:: Stated goal ::
Everything from the first line down to the line containing "PI = math.pi" should be reproduced exactly; please include nothing else.

:: Task data ::
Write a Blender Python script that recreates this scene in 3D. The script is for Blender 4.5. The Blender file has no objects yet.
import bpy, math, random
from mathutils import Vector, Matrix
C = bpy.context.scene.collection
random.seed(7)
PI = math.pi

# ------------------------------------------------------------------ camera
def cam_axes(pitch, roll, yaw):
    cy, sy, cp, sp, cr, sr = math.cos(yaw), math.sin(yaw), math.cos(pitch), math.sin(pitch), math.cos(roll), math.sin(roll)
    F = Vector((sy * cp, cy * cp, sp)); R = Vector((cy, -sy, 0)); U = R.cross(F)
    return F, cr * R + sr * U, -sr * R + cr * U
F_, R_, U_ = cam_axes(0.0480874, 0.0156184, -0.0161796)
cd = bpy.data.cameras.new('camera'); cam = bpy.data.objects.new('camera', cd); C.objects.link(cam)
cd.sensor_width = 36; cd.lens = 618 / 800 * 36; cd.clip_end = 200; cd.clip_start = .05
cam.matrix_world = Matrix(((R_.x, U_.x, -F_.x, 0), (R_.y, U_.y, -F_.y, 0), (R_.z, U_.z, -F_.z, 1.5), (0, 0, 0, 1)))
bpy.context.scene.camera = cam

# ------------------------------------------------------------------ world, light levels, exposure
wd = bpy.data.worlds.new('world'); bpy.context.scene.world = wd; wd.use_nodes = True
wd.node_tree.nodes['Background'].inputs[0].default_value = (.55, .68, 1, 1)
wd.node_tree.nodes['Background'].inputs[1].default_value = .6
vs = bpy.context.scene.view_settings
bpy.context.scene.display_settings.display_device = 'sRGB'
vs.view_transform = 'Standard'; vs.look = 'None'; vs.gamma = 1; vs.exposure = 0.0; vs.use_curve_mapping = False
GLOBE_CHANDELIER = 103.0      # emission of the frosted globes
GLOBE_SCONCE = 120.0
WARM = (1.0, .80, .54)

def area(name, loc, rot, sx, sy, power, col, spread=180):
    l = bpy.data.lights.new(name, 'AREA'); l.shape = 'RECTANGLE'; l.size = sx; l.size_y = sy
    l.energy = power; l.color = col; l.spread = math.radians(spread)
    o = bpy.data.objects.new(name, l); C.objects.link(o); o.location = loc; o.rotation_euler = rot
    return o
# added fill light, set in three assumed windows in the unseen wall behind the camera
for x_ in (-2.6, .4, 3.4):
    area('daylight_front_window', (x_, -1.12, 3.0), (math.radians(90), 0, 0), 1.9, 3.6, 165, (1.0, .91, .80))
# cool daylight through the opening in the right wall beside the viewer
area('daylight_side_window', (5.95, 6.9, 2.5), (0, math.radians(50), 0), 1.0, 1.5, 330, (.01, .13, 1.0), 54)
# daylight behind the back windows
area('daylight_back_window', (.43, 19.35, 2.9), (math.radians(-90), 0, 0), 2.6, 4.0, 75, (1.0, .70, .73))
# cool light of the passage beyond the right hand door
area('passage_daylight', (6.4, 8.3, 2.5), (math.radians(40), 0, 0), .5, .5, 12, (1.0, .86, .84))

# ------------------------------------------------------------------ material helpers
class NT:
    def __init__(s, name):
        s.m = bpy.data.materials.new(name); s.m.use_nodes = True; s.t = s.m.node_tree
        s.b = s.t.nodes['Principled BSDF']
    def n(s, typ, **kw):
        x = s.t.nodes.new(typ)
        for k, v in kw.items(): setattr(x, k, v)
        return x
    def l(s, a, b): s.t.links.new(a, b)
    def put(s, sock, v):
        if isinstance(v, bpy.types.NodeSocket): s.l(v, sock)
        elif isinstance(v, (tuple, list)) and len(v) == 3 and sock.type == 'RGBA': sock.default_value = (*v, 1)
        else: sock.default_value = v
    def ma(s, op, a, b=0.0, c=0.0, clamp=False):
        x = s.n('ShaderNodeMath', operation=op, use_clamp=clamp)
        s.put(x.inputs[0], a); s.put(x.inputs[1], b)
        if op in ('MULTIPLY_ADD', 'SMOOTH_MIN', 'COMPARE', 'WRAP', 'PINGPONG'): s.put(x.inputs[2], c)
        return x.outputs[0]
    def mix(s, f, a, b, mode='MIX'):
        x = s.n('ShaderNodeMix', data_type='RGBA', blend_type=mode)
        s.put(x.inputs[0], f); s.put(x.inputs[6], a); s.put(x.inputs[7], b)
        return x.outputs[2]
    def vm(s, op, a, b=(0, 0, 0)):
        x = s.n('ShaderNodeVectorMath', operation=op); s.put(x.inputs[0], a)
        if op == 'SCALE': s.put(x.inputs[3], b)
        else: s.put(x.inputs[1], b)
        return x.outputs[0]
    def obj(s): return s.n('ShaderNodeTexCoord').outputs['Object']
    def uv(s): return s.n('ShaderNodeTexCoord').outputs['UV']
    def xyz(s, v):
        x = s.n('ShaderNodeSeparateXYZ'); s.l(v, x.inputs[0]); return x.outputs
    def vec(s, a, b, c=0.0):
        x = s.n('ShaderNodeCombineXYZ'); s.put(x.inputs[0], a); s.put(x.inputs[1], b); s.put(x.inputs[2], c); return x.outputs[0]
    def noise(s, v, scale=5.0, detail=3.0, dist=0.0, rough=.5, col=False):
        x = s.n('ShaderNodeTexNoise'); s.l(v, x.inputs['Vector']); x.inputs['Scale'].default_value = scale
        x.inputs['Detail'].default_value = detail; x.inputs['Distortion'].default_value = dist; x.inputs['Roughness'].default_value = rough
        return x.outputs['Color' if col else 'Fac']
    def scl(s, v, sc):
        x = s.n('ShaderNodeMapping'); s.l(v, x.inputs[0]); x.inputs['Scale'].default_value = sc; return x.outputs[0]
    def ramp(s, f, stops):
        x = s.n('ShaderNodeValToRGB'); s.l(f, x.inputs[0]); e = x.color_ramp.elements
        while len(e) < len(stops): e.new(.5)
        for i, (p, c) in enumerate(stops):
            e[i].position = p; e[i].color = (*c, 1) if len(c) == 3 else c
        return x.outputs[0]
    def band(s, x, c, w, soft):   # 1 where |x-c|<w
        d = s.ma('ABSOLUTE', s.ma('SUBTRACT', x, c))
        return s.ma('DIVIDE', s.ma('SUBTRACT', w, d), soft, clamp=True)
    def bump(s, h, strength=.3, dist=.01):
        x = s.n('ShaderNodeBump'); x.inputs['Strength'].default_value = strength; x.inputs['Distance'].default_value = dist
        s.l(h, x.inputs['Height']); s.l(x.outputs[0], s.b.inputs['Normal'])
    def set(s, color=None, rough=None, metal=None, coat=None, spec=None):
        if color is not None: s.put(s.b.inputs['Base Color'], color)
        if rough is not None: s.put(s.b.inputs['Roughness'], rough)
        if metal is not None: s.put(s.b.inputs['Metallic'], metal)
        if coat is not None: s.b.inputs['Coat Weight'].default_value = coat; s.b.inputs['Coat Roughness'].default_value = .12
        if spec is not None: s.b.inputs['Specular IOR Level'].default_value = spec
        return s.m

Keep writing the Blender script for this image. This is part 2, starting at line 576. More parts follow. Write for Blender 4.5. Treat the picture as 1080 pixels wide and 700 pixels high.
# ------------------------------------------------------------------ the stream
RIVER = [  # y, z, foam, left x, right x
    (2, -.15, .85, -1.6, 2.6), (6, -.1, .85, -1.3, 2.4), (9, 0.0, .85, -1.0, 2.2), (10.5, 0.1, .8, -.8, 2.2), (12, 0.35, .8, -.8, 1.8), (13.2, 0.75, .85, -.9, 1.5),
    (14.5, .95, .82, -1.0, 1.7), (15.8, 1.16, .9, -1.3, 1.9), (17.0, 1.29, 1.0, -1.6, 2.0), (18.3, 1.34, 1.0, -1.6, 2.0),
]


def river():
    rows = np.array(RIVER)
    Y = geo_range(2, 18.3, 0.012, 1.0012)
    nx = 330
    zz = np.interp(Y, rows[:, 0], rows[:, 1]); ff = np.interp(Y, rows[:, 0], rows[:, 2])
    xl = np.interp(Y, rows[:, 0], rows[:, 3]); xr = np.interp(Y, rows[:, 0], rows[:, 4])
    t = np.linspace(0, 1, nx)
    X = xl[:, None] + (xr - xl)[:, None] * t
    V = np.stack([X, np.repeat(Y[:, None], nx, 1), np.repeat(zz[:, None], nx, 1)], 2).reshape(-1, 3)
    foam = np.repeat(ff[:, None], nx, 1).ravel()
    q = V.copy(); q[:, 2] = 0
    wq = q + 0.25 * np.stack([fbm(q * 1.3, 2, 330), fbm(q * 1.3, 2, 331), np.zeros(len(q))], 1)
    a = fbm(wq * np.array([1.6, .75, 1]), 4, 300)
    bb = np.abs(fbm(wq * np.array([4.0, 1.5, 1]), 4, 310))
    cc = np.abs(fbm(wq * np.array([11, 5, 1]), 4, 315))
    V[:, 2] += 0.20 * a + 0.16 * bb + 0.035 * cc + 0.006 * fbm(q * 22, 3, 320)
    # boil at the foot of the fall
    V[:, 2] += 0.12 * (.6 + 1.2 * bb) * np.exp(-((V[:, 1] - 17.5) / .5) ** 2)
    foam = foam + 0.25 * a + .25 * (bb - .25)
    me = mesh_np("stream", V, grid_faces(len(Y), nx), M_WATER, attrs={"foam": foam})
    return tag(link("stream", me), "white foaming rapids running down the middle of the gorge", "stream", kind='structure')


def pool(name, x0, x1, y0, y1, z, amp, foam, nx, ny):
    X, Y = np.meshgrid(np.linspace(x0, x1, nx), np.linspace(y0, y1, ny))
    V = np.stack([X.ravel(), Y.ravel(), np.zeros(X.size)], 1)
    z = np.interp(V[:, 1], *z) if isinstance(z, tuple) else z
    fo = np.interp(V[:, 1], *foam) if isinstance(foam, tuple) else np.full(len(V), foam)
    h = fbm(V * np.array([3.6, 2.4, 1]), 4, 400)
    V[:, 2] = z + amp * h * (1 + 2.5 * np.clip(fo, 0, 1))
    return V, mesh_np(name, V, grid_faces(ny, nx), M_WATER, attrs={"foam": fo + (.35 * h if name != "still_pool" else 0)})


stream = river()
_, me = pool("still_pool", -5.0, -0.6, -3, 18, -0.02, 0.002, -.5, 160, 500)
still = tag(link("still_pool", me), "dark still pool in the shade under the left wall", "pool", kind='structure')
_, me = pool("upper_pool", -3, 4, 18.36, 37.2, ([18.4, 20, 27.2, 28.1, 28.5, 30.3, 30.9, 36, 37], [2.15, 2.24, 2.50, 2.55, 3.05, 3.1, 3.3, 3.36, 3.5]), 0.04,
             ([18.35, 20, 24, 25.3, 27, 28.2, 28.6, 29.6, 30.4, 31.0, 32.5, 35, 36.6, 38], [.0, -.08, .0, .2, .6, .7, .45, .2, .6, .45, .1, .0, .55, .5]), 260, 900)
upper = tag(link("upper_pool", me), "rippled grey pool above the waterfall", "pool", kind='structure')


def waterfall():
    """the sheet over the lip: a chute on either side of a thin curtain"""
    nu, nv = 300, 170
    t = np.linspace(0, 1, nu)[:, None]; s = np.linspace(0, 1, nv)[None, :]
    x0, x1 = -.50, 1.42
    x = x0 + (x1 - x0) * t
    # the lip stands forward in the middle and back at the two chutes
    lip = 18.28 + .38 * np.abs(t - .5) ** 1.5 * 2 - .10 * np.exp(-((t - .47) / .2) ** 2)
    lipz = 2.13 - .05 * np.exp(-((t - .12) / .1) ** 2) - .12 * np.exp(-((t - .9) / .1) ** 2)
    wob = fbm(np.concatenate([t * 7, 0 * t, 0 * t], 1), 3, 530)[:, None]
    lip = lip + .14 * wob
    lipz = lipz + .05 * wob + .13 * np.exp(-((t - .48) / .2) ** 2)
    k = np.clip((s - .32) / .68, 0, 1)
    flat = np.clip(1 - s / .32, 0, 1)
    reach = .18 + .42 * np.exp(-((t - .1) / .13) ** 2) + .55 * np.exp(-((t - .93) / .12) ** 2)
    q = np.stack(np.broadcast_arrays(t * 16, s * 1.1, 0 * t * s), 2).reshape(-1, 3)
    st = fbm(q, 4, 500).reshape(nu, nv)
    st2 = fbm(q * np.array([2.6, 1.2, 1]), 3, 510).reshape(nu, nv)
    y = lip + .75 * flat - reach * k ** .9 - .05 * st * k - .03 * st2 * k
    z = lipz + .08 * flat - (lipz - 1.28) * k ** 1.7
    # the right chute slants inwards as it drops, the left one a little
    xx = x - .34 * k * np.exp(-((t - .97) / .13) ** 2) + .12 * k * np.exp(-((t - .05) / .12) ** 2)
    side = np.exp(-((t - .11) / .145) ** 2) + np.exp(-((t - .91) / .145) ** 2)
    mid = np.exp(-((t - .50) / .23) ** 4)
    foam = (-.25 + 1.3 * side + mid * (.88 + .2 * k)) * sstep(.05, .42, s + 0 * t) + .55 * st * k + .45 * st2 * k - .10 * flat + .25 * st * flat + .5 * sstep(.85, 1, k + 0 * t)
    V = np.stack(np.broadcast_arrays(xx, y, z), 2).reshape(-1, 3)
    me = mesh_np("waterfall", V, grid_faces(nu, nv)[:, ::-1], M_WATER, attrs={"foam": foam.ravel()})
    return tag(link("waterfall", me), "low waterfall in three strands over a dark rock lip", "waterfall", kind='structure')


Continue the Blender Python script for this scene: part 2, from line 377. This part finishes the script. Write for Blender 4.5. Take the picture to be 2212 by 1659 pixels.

:: Correct answer ::
Write a Blender Python script that recreates this scene in 3D. The script is for Blender 4.5. The Blender file has no objects yet.
import bpy, math, random
from mathutils import Vector, Matrix
C = bpy.context.scene.collection
random.seed(7)
PI = math.pi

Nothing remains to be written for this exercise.